Maintenant, admirons la mosaïque qui ornait le
centre de la pièce principale de la Maison d'Orphée: on y
voit Orphée tenant toute une ménagerie (lionne, éléphant...)
sous le charme de son chant. Il s'agit bien là de mosaïques antiques
faites de fines tesselles taillées dans des roches naturellement colorées
, ce qui n'a rien à voir avec les mosaïques arabo-berbères
faites à partir de zelliges, morceaux taillés dans diverses céramiques.
Nous remontons vers le haut du site en passant par la Maison au Desultor
où une mosaïque présente un acrobate chevauchant un âne
à l'envers. Puis nous arrivons à l'Arc de Triomphe qui s'inscrivait
dans la perspective de la large avenue Decumanus Maximus. Il fut édifié
en 217 en l'honneur de Caracalla et dû être totalement remonté
en 1933.
La Maison aux Colonnes est intéressante par ses
colonnes torses et par l'originalité de son bassin, l'impluvium,
de forme circulaire.
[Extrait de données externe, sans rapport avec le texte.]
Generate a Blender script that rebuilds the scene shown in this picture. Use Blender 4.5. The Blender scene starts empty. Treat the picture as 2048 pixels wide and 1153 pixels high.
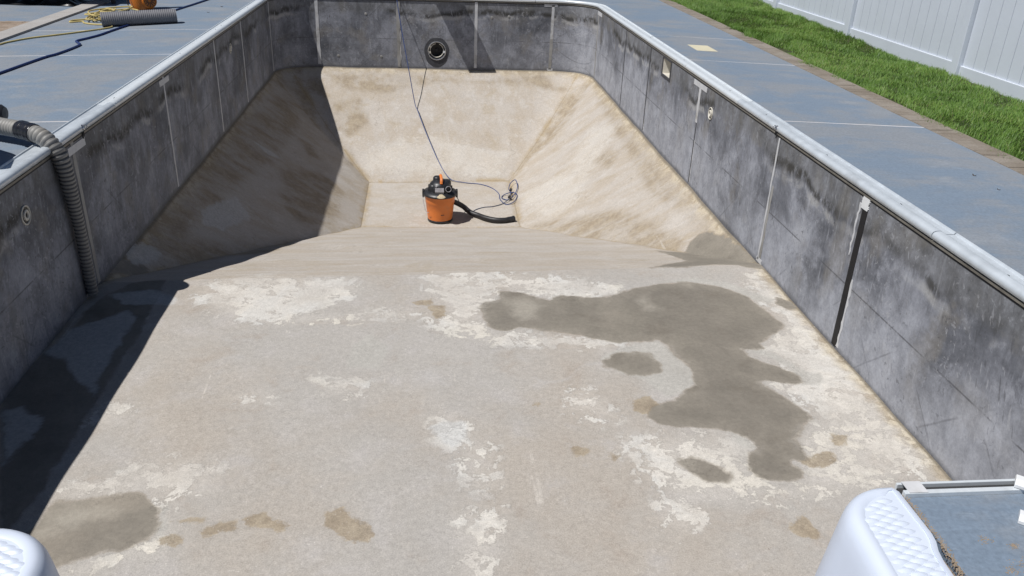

La Maison au Cavalier qui fait suite possède
une belle mosaïque représentant Bacchus surprenant Ariane endormie
sur la plage de Naxos...
VOLUBILIS
- la Maison aux Colonnes et la Maison au Cavalier (Bacchus et Ariane)
VOLUBILIS - mosaïques
de la Maison aux Travaux d' Hercule et de la Maison de Dionysos
En suivant l'avenue centrale, on peut encore admirer les mosaïques de la
Maison aux 12 Travaux d'Hercule (Hercule et les deux serpents, Hercule
et le lion) avec le svastika ou croix gammée (vieux symbole panthéiste
et porte-bonheur utilisé par tous les peuples de l'Eurasie et détourné
par les nazis au siècle dernier) puis celles de la Maison de Dionysos (les
quatre saisons) et celle de la Maison du Bain des Nymphes...
La visite se
termine par le Palais de Gordien et la Maison du Cortège de Vénus...
MOSAÏQUES
La
mosaïque est un art décoratif où l'on utilise des fragments
de pierre, d'émail, de verre ou encore de céramique, assemblés
à l'aide de mastic ou d'enduit, pour former des motifs ou des figures.
Quel que soit le matériau utilisé, ces fragments sont appelés
des tesselles.
La
mosaïque antique, romaine, était faite de pierre et de marbre. Par
la suite, la mosaïque byzantine, puis vénitienne utilise des émaux
et pâtes de verre (y compris recouverte d'or). Enfin, la mosaïque arabe
a subi l'influence antique et byzantine (mosaïque à fond d'or), on
y rencontre une mosaïque de céramique assez spécifique à
l'art timuride.
Retour à Fès sans revenir par Meknès. Après le passage
du Col du Zagotta, nous retrouvons la route venant du nord par laquelle nous arrivions
à Fès deux jours plus tôt... Paysage toujours aussi étonnant
vu à la chaude lumière d'une fin d'après-midi.